Romanies who feel threatened should seek help at home - Minister

by Michael Smith

Yoy! Yoy! Yoy! What can one say to that?

The Romanies, from the Roma communities and other Gypsy groups, who seek asylum in Canada should not conceal their real, particularly financial reasons of their departure from the Czech republic, by alleged persecution, Human Rights and Minorities Minister Dzamila Stehlikova has said.

While the fact that a number of the Gypsies fleeing from the Czech Republic wish to also improve themselves economically and one or two may be simply economic migrants the majority, in the same way as those that fled from Macedonia some years ago into Germany or those from Kosovo. However, the same is used there with regards to sending them back to the countries whence they are being persecuted.

The Minister should be ashamed of herself but then again, I assume she would not know what being ashamed even means, in the same way as Minister Cunek and others in the former Czechoslovakia, as well as in many other EU member states. Italy here comes to mind especially too.

Minister Dzamila Stehlikova said after a meeting of the Government Council for Romany Community Affairs that the Romanies who feel threatened in the Czech Republic should first look for help of state bodies, the council and NGOs.

Seeing the way the Czech police and other authorities in that country persecute the Romanies themselves and certainly from the way that attacks are never properly prosecuted and followed up and the perpetrators never have to fear any real retribution – at least not from the side of the state – I certainly doubt that going to the state for help would do the Rom of the Czech Republic no good at all. Their only option is to leave the country as refugees.

Czech Roma's interest in acquiring asylum in Canada has markedly increased over the past months.

Obviously this reflects very badly on the image of the Czech Republic as far as human rights are concerned in the eyes of the world and hence the Minister has to come up with stupid comments such as the ones that she has made.

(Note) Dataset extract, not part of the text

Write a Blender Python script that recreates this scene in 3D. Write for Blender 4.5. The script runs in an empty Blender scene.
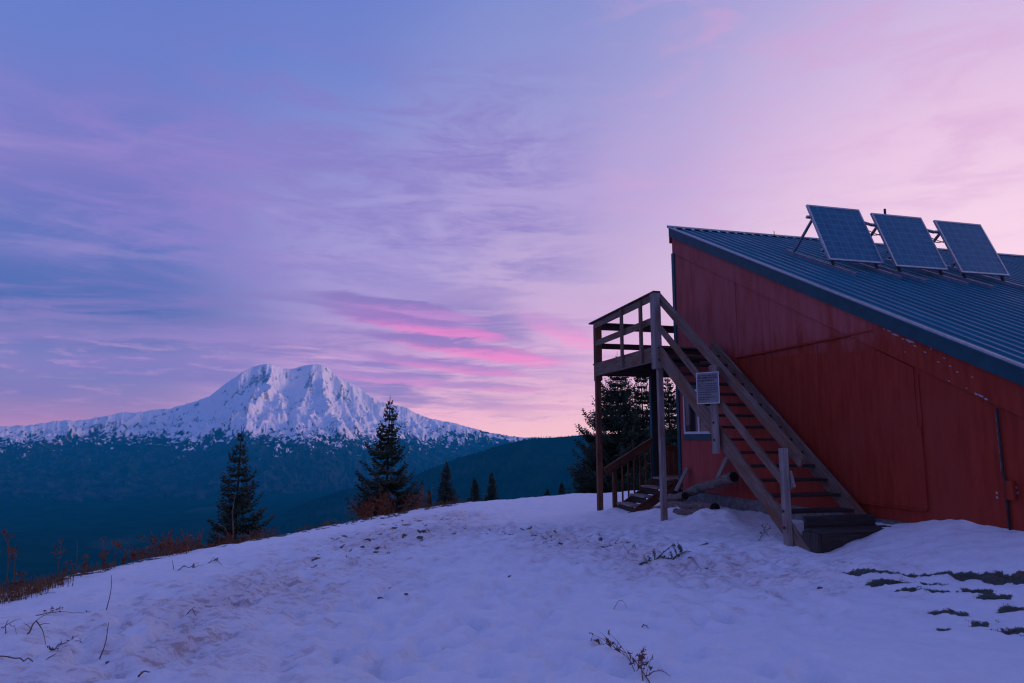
import bpy, math, random
import numpy as np
random.seed(7); RS = np.random.RandomState(11)
scene = bpy.context.scene
COL = scene.collection
# ------------------------------------------------------------------ camera
F = 683.0; PITCH = math.radians(8.1); H = 1.6; A = math.radians(14.3)
cam = bpy.data.cameras.new('camera'); cam.sensor_width = 36.0; cam.lens = F / 1024 * 36
cam.clip_start = 0.05; cam.clip_end = 120000
co = bpy.data.objects.new('camera', cam); COL.objects.link(co)
co.location = (0, 0, H); co.rotation_euler = (math.pi / 2 + PITCH, 0, 0); scene.camera = co
scene.view_settings.view_transform = 'Standard'; scene.view_settings.look = 'None'
scene.view_settings.exposure = 0.0; scene.view_settings.gamma = 1.0
scene.render.engine = 'CYCLES'
try:
    scene.cycles.use_denoising = True
    scene.cycles.volume_bounces = 1; scene.cycles.filter_width = 1.25
    scene.cycles.transparent_max_bounces = 16
except Exception: pass
def ray(x, y):
    u = (x - 512) / F; v = (341.5 - y) / F
    return np.array([u, math.cos(PITCH) - v * math.sin(PITCH), math.sin(PITCH) + v * math.cos(PITCH)])
CAMP = np.array([0, 0, H])
def at_y(x, y, Y): r = ray(x, y); return CAMP + r * (Y / r[1])
D = np.array([math.cos(A), math.sin(A), 0]); W = np.array([-math.sin(A), math.cos(A), 0])
O = np.array([2.855, 13.362, 0.0])           # foot of the stair's upper post; cabin axes are D (depth) and W
def wor(d, w, z=0.0): return O + D * d + W * w + np.array([0, 0, z])
def loc(p): q = np.asarray(p) - O; return np.array([q @ D, q @ W, q[2]])
def at_w(x, y, w):
    r = ray(x, y); rl = np.array([r @ D, r @ W, r[2]]); c = loc(CAMP); return c + rl * ((w - c[1]) / rl[1])
def at_d(x, y, d):
    r = ray(x, y); rl = np.array([r @ D, r @ W, r[2]]); c = loc(CAMP); return c + rl * ((d - c[0]) / rl[0])
# ------------------------------------------------------------------ colour
def lin(r, g, b, a=1.0):
    f = lambda c: c / 12.92 if c <= 0.04045 else ((c + 0.055) / 1.055) ** 2.4
    return (f(r / 255), f(g / 255), f(b / 255), a)
# ------------------------------------------------------------------ numpy noise
def _hash(ix, iy, s):
    h = (ix.astype(np.int64) * 374761393 + iy.astype(np.int64) * 668265263 + s * 1274126177) & 0xffffffff
    h = ((h ^ (h >> 13)) * 1274126177) & 0xffffffff
    return ((h ^ (h >> 16)) & 0xffff) / 65535.0
def vnoise(x, y, s=0):
    x = np.asarray(x, float); y = np.asarray(y, float)
    ix = np.floor(x); iy = np.floor(y); fx = x - ix; fy = y - iy
    fx = fx * fx * fx * (fx * (fx * 6 - 15) + 10); fy = fy * fy * fy * (fy * (fy * 6 - 15) + 10)
    a = _hash(ix, iy, s); b = _hash(ix + 1, iy, s); c = _hash(ix, iy + 1, s); d = _hash(ix + 1, iy + 1, s)
    return (a + (b - a) * fx) * (1 - fy) + (c + (d - c) * fx) * fy - 0.5
def fbm(x, y, o=4, s=0, lac=2.03, g=0.5):
    t = 0.0; amp = 1.0
    for k in range(o):
        t = t + amp * vnoise(x + 17.3 * k, y - 9.1 * k, s + k); x = x * lac; y = y * lac; amp *= g
    return t
def ridged(x, y, o=5, s=0):
    t = 0.0; amp = 0.5; wgt = 1.0
    for k in range(o):
        n = 1 - np.abs(2 * vnoise(x + 7.7 * k, y + 3.3 * k, s + k)); n = n * n * wgt
        t = t + amp * n; wgt = np.clip(n * 1.6, 0, 1); x = x * 2.1; y = y * 2.1; amp *= 0.5
    return t
def sstep(a, b, x): t = np.clip((x - a) / (b - a), 0, 1); return t * t * (3 - 2 * t)
# ------------------------------------------------------------------ mesh builder
class MB:
    def __init__(s): s.v = []; s.f = []; s.uv = []
    def face(s, idx, uv=None): s.f.append(tuple(idx)); s.uv.append(uv or [(0, 0)] * len(idx))
    def pt(s, p): s.v.append(tuple(float(c) for c in p)); return len(s.v) - 1
    def beam(s, p0, p1, wid, dep, up=(0, 0, 1)):
        p0 = np.array(p0, float); p1 = np.array(p1, float); d = p1 - p0; L = np.linalg.norm(d); d /= L
        sd = np.cross(d, np.array(up, float)); sd /= np.linalg.norm(sd); u = np.cross(sd, d)
        b = len(s.v); o = random.random() * 50
        for q in (p0, p1):
            for a, c in ((-1, -1), (1, -1), (1, 1), (-1, 1)): s.pt(q + sd * a * wid / 2 + u * c * dep / 2)
        per = [0, wid, wid + dep, 2 * wid + dep, 2 * (wid + dep)]
        for i in range(4):
            j = (i + 1) % 4
            s.face((b + i, b + j, b + 4 + j, b + 4 + i), [(o, o + per[i]), (o, o + per[i + 1]), (o + L, o + per[i + 1]), (o + L, o + per[i])])
        s.face((b + 3, b + 2, b + 1, b), [(o, o), (o + .02, o), (o + .02, o + .1), (o, o + .1)])
        s.face((b + 4, b + 5, b + 6, b + 7), [(o, o), (o + .02, o), (o + .02, o + .1), (o, o + .1)])
    def box(s, a, b_):
        a = np.array(a, float); b_ = np.array(b_, float); e = b_ - a; k = int(np.argmax(e)); m = (a + b_) / 2
        p0 = m.copy(); p1 = m.copy(); p0[k] = a[k]; p1[k] = b_[k]
        up = (0, 0, 1) if k != 2 else (0, 1, 0)
        d = np.zeros(3); d[k] = 1; sd = np.cross(d, up); ws = abs(sd @ e); us = abs(np.array(up) @ e)
        s.beam(p0, p1, ws, us, up)
    def tube(s, pts, rad, n=6, cap=True):
        pts = [np.array(p, float) for p in pts]
        if not hasattr(rad, '__len__'): rad = [rad] * len(pts)
        rings = []; ref = np.array([0.13, 0.31, 0.94]); L = 0; o = random.random() * 50
        for i, p in enumerate(pts):
            t = pts[min(i + 1, len(pts) - 1)] - pts[max(i - 1, 0)]; t /= (np.linalg.norm(t) + 1e-9)
            if abs(t @ ref) > 0.95: ref = np.array([0.9, 0.3, 0.1])
            a = np.cross(t, ref); a /= np.linalg.norm(a); b = np.cross(t, a)
            if i: L += np.linalg.norm(p - pts[i - 1])
            rings.append((L, [s.pt(p + (a * math.cos(2 * math.pi * k / n) + b * math.sin(2 * math.pi * k / n)) * rad[i]) for k in range(n)]))
        for i in range(len(rings) - 1):
            for k in range(n):
                j = (k + 1) % n; L0, r0 = rings[i]; L1, r1 = rings[i + 1]; c = rad[i] * 6.28 / n
                s.face((r0[k], r1[k], r1[j], r0[j]), [(o + L0, o + k * c), (o + L1, o + k * c), (o + L1, o + (k + 1) * c), (o + L0, o + (k + 1) * c)])
        if cap: s.face(rings[0][1]); s.face(rings[-1][1][::-1])
    def prism(s, poly, ext):
        ext = np.array(ext, float); n = len(poly); b = len(s.v)
        for p in poly: s.pt(p)
        for p in poly: s.pt(np.array(p, float) + ext)
        s.face(range(b, b + n)); s.face(range(b + 2 * n - 1, b + n - 1, -1))
        for i in range(n): j = (i + 1) % n; s.face((b + j, b + i, b + n + i, b + n + j))
    def quad(s, *p): s.face([s.pt(q) for q in p], [(0, 0), (1, 0), (1, 1), (0, 1)][:len(p)])
    def build(s, name, mat, parent=None, smooth=False, bevel=0.0, fix=False):
        me = bpy.data.meshes.new(name); me.from_pydata(s.v, [], s.f)
        ul = me.uv_layers.new(name='UVMap'); fl = [c for u in s.uv for c in u]
        ul.data.foreach_set('uv', np.array(fl, dtype=np.float32).ravel())
        if mat: me.materials.append(mat)
        if smooth: me.polygons.foreach_set('use_smooth', [True] * len(me.polygons))
        if fix:
            import bmesh
            bm = bmesh.new(); bm.from_mesh(me); bmesh.ops.recalc_face_normals(bm, faces=bm.faces); bm.to_mesh(me); bm.free()
        me.update()
        o = bpy.data.objects.new(name, me); COL.objects.link(o)
        if parent: o.parent = parent
        if bevel:
            m = o.modifiers.new('bevel', 'BEVEL'); m.width = bevel; m.segments = 2; m.limit_method = 'ANGLE'
        return o
def tag(o, label=None, cat=None, group=None, kind=None):
    if label: o['label'] = label
    if cat: o['category'] = cat
    if group: o['group'] = group
    if kind: o['kind'] = kind
    return o
def thing(name, label, cat, at=(0, 0, 0), rotz=0.0, group=None):
    o = bpy.data.objects.new(name, None); COL.objects.link(o); o.empty_display_size = 0.3
    o.location = tuple(float(c) for c in at); o.rotation_euler = (0, 0, rotz)
    return tag(o, label, cat, group)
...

Stehlikova said 466 of them applied for asylum in Canada from last November until mid-July.
Canada might reintroduce visas for Czech citizens if the border of 500 applications were crossed, Stehlikova said, adding she is not afraid of this for the time being, however.

Canada re-introduced visas for Czech citizens in 1997 after it lifted them for a short period, in reaction to a high number of asylum seekers from the Czech Republic, primarily Roma.

In the 1996-2000 period, 1677 people with Czech citizenship applied for asylum in Canada and 962 of them were granted it.

The government council wants to prevent further outflow of Roma by supplying them with information on their rights and defence opportunities in case they feel threatened by the majority population or by clerks and the police.

Stehlikova will visit Canada in October where she wants to meet Romani asylum applicants as well as Canadian officials.

One can only assume that she has a hidden agenda for meeting the refugees themselves. I assume we all remember well the times when British police and border agents were based at Czech airports, working hand-in-glove with the Czech authorities, to prevent Romanies from the Czech Republic travel abroad, especially to the United Kingdom.

Oh, but the European Union is good for the Rom, so we are being told. Good? In what respect?

She said she also wants to invite the officials to the Czech Republic to see for themselves that Czech Romanies do not need to fear for their lives.

Macedonia and others did the same with regards to the Roma from those countries with the German government and even the German Protestant Church, the Evangelische Kirche, worked hand-in-glove then with the German authorities, primarily in the Rhineland, to “repatriate” the refugees back to Skopie and such places. One can but assume that the Minister here has the same ideas in mind as far as the Rom currently in Canada are concerned.